By the way, it is also in Satire VI that find the phrase, “quis custodiet ipsos custodes… who will guard the guards?” That’s custodes as in Traditionis custodes. The Latin underscores that when the enforcers of morals are themselves corrupt, it is neigh on impossible to maintain morality. For example, if bishops crack down on traditional liturgical worship in the Vetus Ordo and then allow all manner of Novus Ordo hijinks to go on, by what right should they expect to be obeyed regarding the crackdown? Perhaps the answer is found in the Seat of Moses of Matthew 23:1-3.
I wonder what Dr. Luther would have thought of Francis. Francis trotted out Dr. Luther rather publicly for the 500th anniversary of the Protestant Revolt, putting up his statue in the Paul VI Audience Hall and put Luther and Protestant hardliner Philip Schwartzerdt or “Black Earth” (in Greek Melancthon) on a Vatican Post stamp. Curious.
The Sunday reading from James begins with a reference to the immutability of God, calling Him the “Father of lights with whom there is no variation or shadow due to change” (v. 17). Every gift that is good comes from Him. We might conclude that if the gift is not good, it is probably from the “prince of this world”. James then brings in how God is the creator: “Of his own will He brought us forth by the word of truth…” (v. 18). He then presents key elements of Christian behavior:
Let every man be quick to hear, slow to speak, slow to anger, for the anger of man does not work the righteousness of God. Therefore, put away all filthiness and rank growth of wickedness and receive with meekness the implanted word, which is able to save your souls (vv. 19-21).

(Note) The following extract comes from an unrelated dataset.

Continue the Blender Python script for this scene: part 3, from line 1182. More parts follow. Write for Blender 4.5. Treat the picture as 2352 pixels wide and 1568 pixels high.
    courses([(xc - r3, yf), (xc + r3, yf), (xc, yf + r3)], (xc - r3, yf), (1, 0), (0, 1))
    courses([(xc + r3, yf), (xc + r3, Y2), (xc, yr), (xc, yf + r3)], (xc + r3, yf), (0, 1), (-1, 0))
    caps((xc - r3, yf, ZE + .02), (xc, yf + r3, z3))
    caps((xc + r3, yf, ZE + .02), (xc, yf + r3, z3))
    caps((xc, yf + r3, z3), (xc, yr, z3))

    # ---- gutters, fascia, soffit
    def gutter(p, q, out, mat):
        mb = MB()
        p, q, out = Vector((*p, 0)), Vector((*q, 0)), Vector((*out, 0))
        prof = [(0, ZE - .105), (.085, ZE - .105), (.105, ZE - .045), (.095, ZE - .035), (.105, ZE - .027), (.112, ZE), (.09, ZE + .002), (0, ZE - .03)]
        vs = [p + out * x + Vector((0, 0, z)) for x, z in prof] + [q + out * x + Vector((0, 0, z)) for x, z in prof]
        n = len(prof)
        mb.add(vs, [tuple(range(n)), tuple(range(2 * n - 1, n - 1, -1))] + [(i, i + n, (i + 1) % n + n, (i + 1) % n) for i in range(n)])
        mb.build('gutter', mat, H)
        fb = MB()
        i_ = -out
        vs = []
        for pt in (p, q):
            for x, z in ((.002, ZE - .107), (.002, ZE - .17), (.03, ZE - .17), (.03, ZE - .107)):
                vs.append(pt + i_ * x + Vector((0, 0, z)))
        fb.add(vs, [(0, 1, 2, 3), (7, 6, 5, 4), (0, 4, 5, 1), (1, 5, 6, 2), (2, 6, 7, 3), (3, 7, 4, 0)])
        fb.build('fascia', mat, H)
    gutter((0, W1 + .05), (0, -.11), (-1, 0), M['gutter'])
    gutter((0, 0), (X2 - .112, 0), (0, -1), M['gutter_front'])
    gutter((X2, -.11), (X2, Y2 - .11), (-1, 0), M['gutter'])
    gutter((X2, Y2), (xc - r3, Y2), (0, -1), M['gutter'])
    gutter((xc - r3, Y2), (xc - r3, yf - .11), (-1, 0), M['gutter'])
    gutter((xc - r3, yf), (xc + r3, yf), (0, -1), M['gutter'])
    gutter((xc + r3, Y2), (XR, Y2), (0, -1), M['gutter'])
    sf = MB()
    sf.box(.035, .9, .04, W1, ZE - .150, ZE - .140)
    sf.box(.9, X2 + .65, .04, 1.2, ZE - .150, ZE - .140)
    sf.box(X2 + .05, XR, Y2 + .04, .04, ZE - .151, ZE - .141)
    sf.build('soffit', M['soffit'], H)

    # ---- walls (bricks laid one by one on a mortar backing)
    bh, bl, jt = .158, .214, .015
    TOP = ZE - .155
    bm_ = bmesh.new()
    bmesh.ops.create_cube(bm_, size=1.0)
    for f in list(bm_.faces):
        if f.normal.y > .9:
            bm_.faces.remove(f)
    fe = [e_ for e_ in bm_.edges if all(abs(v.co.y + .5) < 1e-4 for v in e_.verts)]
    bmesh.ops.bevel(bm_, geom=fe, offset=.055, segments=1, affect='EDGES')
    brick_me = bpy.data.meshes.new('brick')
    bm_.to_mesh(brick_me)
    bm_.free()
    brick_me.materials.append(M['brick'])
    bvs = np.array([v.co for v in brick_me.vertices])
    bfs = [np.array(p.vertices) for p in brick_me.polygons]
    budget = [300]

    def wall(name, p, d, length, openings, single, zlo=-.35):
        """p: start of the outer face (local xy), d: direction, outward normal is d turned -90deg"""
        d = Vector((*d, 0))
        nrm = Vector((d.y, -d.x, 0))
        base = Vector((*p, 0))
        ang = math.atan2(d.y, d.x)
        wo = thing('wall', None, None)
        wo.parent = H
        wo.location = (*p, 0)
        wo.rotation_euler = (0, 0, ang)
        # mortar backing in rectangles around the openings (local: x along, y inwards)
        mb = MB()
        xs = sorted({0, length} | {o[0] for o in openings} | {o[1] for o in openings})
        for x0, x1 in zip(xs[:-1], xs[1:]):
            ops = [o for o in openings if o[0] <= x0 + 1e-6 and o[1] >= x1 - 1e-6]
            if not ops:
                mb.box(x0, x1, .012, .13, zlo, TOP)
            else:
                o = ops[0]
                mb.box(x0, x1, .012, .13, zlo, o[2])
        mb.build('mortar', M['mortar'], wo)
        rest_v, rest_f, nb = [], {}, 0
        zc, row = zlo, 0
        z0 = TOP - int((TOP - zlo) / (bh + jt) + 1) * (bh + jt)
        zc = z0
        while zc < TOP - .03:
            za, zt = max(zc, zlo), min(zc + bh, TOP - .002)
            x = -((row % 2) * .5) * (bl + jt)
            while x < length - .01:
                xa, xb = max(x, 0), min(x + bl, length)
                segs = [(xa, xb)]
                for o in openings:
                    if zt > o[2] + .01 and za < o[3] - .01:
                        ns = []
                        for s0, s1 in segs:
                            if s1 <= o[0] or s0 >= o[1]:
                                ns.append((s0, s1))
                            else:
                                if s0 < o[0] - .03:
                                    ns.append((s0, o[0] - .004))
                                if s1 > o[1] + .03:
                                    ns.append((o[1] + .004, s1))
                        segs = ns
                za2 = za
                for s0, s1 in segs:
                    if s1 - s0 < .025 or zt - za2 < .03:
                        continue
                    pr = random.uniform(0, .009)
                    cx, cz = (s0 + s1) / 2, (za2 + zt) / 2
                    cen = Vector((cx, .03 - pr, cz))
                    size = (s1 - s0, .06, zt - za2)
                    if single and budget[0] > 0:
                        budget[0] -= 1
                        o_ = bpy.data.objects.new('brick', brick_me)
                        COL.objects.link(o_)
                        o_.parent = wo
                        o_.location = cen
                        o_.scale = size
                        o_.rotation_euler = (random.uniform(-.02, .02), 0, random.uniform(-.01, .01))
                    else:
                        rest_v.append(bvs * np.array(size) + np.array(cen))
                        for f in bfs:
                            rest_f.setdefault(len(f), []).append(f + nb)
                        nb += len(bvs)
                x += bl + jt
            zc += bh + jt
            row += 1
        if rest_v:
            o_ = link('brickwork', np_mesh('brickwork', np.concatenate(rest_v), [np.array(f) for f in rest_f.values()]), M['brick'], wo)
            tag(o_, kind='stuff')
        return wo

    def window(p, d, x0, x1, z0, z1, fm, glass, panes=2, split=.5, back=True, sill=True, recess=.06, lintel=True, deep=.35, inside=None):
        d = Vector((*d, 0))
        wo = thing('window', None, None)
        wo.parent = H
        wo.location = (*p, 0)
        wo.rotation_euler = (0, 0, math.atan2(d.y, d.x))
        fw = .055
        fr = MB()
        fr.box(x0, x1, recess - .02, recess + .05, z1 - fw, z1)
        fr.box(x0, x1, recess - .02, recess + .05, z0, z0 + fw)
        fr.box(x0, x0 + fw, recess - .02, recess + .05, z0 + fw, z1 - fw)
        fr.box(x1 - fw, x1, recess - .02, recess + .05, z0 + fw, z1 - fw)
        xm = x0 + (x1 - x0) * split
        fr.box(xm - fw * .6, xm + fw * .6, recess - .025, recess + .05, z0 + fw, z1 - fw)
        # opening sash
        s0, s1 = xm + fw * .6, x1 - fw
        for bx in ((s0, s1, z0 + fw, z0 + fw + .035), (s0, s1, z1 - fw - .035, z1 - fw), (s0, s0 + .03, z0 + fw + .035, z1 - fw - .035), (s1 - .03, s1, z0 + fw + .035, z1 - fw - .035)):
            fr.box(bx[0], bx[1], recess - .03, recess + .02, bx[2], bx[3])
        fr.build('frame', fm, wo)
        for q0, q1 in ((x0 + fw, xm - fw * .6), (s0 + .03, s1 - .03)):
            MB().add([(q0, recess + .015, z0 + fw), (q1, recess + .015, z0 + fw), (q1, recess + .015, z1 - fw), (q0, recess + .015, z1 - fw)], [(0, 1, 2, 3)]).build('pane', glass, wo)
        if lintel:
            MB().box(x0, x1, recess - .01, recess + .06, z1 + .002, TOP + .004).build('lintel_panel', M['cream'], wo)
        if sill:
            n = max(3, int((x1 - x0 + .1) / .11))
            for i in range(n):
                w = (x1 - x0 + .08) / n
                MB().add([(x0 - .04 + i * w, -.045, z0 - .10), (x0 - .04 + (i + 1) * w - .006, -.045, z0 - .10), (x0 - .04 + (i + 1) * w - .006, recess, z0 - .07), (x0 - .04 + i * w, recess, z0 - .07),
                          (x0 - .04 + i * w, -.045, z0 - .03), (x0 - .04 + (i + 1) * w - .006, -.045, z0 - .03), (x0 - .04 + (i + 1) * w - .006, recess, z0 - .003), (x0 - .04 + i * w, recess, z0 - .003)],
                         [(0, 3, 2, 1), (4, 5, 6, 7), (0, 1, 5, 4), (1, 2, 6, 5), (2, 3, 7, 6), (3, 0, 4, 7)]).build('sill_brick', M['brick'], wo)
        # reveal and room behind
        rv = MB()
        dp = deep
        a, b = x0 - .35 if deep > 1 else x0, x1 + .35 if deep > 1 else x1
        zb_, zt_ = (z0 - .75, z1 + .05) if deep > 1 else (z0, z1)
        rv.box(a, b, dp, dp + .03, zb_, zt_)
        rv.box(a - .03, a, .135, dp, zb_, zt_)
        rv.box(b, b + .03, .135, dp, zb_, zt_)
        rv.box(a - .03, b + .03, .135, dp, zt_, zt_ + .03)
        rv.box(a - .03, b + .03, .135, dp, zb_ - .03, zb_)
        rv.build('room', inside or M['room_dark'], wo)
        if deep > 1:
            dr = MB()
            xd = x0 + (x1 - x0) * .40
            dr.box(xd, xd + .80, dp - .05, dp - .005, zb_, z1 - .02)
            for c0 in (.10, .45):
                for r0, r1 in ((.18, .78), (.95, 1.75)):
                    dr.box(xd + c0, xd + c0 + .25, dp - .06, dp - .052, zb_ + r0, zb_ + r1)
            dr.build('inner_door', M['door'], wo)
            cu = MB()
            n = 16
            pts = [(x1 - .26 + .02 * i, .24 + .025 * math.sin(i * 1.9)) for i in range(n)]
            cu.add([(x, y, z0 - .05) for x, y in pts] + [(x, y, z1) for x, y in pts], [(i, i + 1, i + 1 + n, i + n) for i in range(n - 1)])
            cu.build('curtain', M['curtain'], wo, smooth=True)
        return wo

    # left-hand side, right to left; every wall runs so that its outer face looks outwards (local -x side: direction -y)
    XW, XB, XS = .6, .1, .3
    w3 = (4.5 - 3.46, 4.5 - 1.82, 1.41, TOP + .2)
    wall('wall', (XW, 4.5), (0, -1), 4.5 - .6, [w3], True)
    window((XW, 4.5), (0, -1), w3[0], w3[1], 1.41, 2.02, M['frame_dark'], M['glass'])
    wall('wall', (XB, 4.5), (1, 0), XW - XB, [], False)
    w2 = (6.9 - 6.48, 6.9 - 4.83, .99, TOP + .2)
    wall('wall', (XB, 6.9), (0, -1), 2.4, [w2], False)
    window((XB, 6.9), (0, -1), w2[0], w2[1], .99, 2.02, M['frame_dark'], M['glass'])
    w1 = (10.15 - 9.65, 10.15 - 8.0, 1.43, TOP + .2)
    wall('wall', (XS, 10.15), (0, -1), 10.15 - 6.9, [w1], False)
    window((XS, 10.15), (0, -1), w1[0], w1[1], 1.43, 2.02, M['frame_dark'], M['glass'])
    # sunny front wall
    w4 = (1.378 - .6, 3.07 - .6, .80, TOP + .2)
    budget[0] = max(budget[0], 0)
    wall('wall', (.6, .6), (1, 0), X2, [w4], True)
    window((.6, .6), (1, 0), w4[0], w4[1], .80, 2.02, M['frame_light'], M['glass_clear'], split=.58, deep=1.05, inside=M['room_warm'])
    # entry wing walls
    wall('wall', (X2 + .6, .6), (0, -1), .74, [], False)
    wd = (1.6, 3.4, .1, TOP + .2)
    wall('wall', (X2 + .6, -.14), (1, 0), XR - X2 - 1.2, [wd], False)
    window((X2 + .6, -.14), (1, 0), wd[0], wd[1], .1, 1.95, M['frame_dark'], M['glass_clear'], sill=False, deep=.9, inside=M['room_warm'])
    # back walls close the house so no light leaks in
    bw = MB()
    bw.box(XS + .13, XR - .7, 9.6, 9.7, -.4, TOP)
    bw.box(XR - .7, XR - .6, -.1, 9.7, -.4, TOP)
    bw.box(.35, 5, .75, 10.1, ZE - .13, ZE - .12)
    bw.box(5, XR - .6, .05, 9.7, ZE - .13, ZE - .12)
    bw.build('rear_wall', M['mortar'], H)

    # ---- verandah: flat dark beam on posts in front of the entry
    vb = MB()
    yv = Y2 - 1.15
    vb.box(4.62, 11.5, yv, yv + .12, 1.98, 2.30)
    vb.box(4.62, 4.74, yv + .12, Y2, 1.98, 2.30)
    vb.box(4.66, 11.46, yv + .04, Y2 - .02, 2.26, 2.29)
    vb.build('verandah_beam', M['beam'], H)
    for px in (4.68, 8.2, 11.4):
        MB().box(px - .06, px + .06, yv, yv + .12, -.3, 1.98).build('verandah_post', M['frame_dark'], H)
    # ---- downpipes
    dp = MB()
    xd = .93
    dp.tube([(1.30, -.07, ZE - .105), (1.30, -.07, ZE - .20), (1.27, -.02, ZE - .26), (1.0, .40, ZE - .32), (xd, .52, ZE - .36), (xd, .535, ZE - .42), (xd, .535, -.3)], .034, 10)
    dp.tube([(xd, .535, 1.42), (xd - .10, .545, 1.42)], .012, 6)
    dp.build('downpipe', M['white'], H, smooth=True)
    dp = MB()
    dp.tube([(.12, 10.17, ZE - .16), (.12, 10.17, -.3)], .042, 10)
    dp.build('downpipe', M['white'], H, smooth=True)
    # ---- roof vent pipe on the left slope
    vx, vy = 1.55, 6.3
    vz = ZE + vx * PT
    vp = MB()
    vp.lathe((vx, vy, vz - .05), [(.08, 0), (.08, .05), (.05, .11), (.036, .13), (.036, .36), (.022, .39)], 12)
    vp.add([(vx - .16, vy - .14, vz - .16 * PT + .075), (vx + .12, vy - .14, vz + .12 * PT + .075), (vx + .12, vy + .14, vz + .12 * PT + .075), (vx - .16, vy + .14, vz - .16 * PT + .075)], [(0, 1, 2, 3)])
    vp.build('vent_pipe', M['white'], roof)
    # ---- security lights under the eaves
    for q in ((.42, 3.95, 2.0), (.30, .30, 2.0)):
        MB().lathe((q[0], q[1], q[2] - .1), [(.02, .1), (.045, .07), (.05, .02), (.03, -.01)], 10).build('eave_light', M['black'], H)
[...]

How many sins could we avoid if we would bridle our tongues and stay cool under provocation? Do not act impulsively but consider your words and actions. Stay close to the sacraments and use sacramentals well to reduce the influence of the soul’s enemy.
Alas, the reading ends there and does not go on with verses 22-27:
But be doers of the word, and not hearers only, deceiving yourselves. For if any one is a hearer of the word and not a doer, he is like a man who observes his natural face in a mirror; for he observes himself and goes away and at once forgets what he was like. But he who looks into the perfect law, the law of liberty, and perseveres, being no hearer that forgets but a doer that acts, he shall be blessed in his doing. If any one thinks he is religious, and does not bridle his tongue but deceives his heart, this man’s religion is vain. Religion that is pure and undefiled before God and the Father is this: to visit orphans and widows in their affliction, and to keep oneself unstained from the world.
Faith without works is dead. – James 2:17
We were all brought into this world according to God’s plan. We all have something to do. Discern. Get to work. And to clarify your spiritual view and straighten out your head and heart, as part of your discernment, go to confession.